You’ve now achieved the blissfully ambivalent state of being partly healthy, partly super-fattening; partly green, partly sickeningly-overindulgent; partly Asian, partly New York Jew.  Enjoy this liminality, savoring each bite.  Congrats: you’re an American.

6 thoughts on “reuben blasphemy?

  1. Gillian 8 April 2008 / 8:51 am

    This sounds delicious! I always wonder what to do with both tempeh and sauerkraut (both of which I have in my coffers) – now I know.
    Thank you!


  2. Deja 9 April 2008 / 8:59 pm

    Wow! If I cooked, which I usually don’t, I’d totally try this. :) Sounds delish!

    Have you ever eaten at Saul’s Deli? I don’t know from East/West coast delis, and I certainly don’t know from anything meat, but they certainly advertise as pretty authentic.

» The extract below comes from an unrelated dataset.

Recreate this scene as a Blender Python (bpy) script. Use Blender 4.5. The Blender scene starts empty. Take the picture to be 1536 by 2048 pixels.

    Hugs, Deja, the noncooking vegetarian who nonetheless reads faithfully and loves your Culinaria blog! xox


  3. Eugenia 10 April 2008 / 6:03 am

    You’re welcome, Gillian! I’d love to hear any variations you come up with.

    Deja, it’s really quite yummy. I’m glad it gets your stamp of approval. So if you see it at a noncooking vegetarian restaurant and you’re super hungry, try it!

    Saul’s Deli is the one deli we’d visit when we lived in Berkeley. Of course, it helped that we lived only a couple blocks away. But their food is not bad. It’s no competition with a glorious top o’ the line New York deli, but it’s pretty, pretty good.

    And thank you for giving me the blog love, my dear!